Gradient Boost and XG Boost

Posted by Vidya Menon on November 25, 2020

Gradient boost is a machine learning technique for regression and classification problems, which produces a prediction model in the form of an ensemble of weak prediction models, typically decision trees. It builds the model in a stage-wise fashion like other boosting methods do, and it generalizes them by allowing optimization of an arbitrary differentiable loss function.

It builds an additive model in a forward stage-wise fashion i.e it allows for the optimization of arbitrary differentiable loss functions. In each stage a regression tree is fit on the negative gradient of the given loss function.

Gradient boost is one of the most powerful concepts in machine learning. The term gradient boost refers to a class of algorithms, rather than a single one. The version with the highest performance is XGBoost, which is short term for Extreme Gradient Boosting.

Let’s take a look at some of the parameters for Gradient Boost :

  • n_estimators : It is the number of boosting stages to perform. GB is fairly robust to over-fitting so a large number usually results in better performance. The default value is 100

  • learning_rate : shrinks the contribution of each tree by the learning rate(value). There is a trade-off between learning_rate and n_estimators. The default value is 0.1

  • n_estimators : The number of boosting stages to perform. The default value is 100

  • loss - It is the loss function to be optimized. The different loss functions are - ls, lad, huber, quantile, The default being ‘ls’. ‘ls’ refers to least squares regression. ‘lad’ (least absolute deviation) is a highly robust loss function solely based on order information of the input variables. ‘huber’ is a combination of the two. ‘quantile’ allows quantile regression (use alpha to specify the quantile).

  • criterion - It is the function to measure the quality of a split.

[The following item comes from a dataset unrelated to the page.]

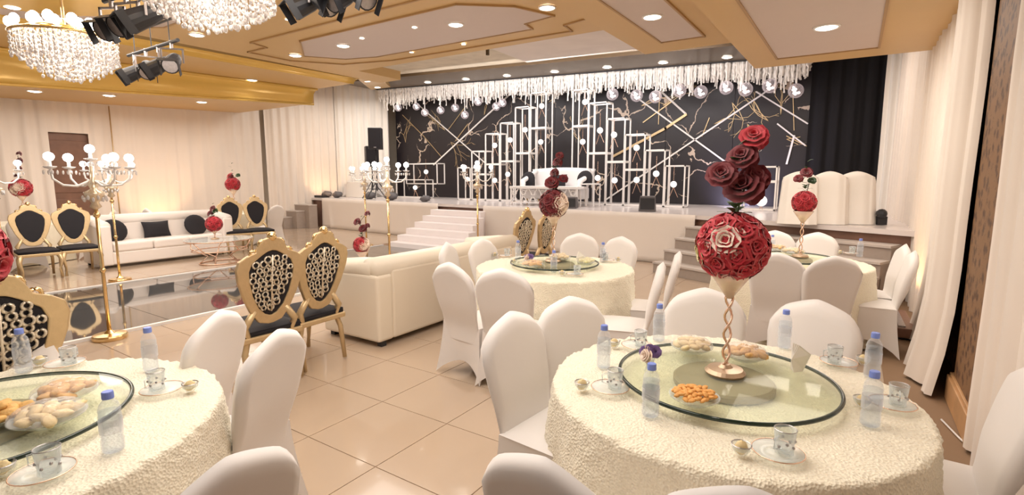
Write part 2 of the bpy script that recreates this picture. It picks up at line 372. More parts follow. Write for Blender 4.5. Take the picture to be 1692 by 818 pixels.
# ---- drapes
def drape(name, path, zt, zb, label, m, amp=.05, wl=.28, flare=0, cat='curtain', gather=0, seed=0, kind=None):
    P = [Vector(p).to_2d() if len(p) > 2 else Vector(p) for p in path]
    seg = [(P[i+1]-P[i]).length for i in range(len(P)-1)]; L = sum(seg)
    nu = max(24, int(L/.035)); nv = 10
    def pos(s):
        for i, l in enumerate(seg):
            if s <= l or i == len(seg)-1:
                t = (P[i+1]-P[i]).normalized(); return P[i]+t*s, Vector((-t.y, t.x))
            s -= l
    def fn(u, v):
        s = u*L; p, n = pos(s)
        ph = s/wl*2*PI+2.6*noise.noise(Vector((s*1.7, seed, 0)))
        a = amp*(.55+.6*noise.noise(Vector((s*.9, seed+5, 0)))+.45*(1-v))*(.8+.3*v)
        d = a*math.sin(ph)+.3*amp*math.sin(ph*2.3+seed)+.02*noise.noise(Vector((s*2, v*2, seed)))
        d += flare*(max(0, (.3-v)/.3)**2)
        q = p+n*d
        z1 = zt(u) if callable(zt) else zt; z0 = zb(u) if callable(zb) else zb
        return (q.x, q.y, lerp(z0, z1, v))
    o = MB().grid(fn, nu, nv).build(name, m, None, smooth=True)
    if kind: tag(o, kind=kind)
    else: tag(o, label, cat)
    return o
drape('wall_drape', [(-15.2, 4.08), (-15.2, -1)], 3.6, .03, 'cream pleated drape covering the left wall, to the left of the brown door', drape_m, .05, .33, seed=1)
drape('wall_drape', [(-15.22, 9.1), (-15.22, 4.82)], 3.8, .03, 'wide cream drape covering the left wall between brown door and stage steps', drape_m, .022, .4, seed=2)
drape('wall_drape', [(-15.2, 4.84), (-15.2, 4.06)], 3.6, 2.62, 'short cream drape panel hanging above the brown door', drape_m, .02, .3, seed=3)
drape('stage_side_drape', [(-14.9, 11.6), (-15.15, 9.2)], 4.6, .05, 'cream drape at the hall corner left of the stage, beside the stage steps', drape_m, .06, .3, seed=4)
drape('stage_side_drape', [(-13.75, 12.95), (-14.9, 11.6)], 4.75, .94, 'white sheer drape behind the black loudspeakers on the stage', drape_w, .06, .26, seed=5)
# right wall drapes
drape('wall_drape', [(.72, 6.8), (.70, 9.2), (.55, 11.9)], 3.9, .0, 'long cream pleated drape on the right wall beside the back table', drape_m, .05, .3, seed=6)
o = drape('wall_drape', [(.69, 4.75), (.60, 4.98), (.63, 5.35), (.71, 5.9), (.72, 6.8)], 3.19, .02, 'cream drape sweeping onto the floor right of the front table', drape_m, .06, .3, flare=.10, seed=7)
drape('wall_drape', [(.71, 1.2), (.715, 2.8), (.70, 3.93)], 3.19, .02, 'near cream drape at the right edge, right of the brown wallpaper strip', drape_m, .05, .3, seed=8)
drape('wall_drape', [(.675, 3.9), (.675, 4.8)], 3.19, 2.9, 'short swagged cream drape piece above the brown wallpaper strip', drape_m, .02, .2, seed=9)
drape('wing_drape', [(-.95, 13.2), (.45, 13.0)], 4.5, .95, 'black drape hanging at the right end of the stage backdrop', black_drape, .04, .3, seed=10)
drape('wing_drape', [(.35, 12.4), (.62, 12.1)], 4.4, .95, 'narrow ivory drape beside the black stage drape', drape_w, .05, .2, seed=11)

# ================================================================= STAGE
E0, E1, E2 = (-14.6, 10.55), (-2.35, 9.55), (.95, 8.15)
def edgeY(x): return lerp(E0[1], E1[1], (x-E0[0])/(E1[0]-E0[0])) if x < E1[0] else lerp(E1[1], E2[1], (x-E1[0])/(E2[0]-E1[0]))
st = thing('stage', 'long raised stage with pale glossy deck in front of the black marble backdrop', 'stage', (-8, 12, 0))
def loc_(mb, root):                      # shift a mesh built in world space into a root's space
    M = (Matrix.Translation(root.location) @ Matrix.Rotation(root.rotation_euler.z, 4, 'Z')).inverted()
    mb.v = [tuple(M @ Vector(v)) for v in mb.v]; return mb
loc_(MB().poly([E0, E1, E2, (.95, 13.85), (-15.3, 13.85), (-15.3, 10.6)], .86, .93), st).build('deck', deck_m, st)
loc_(MB().poly([(E0[0], E0[1]+.08), (E1[0], E1[1]+.08), (E2[0], E2[1]+.08), (.9, 13.8), (-15.25, 13.8), (-15.25, 10.7)], 0, .86), st).build('frame', wood_m, st)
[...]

It is {‘friedman_mse’, ‘mse’, ‘mae’}, The criteria are ‘friedman_mse’ for the mean squared error with improvement score by Friedman, ‘mse’ for mean squared error and ‘mae’ for the mean absolute error. The default value is ’friedman_mse’

  • max_depth - It is the maximum depth of the individual regression estimators. it limits the number of nodes in the tree. We can tune this parameter for best performance; the best value depends on the interaction of the input variables. The default value being 3.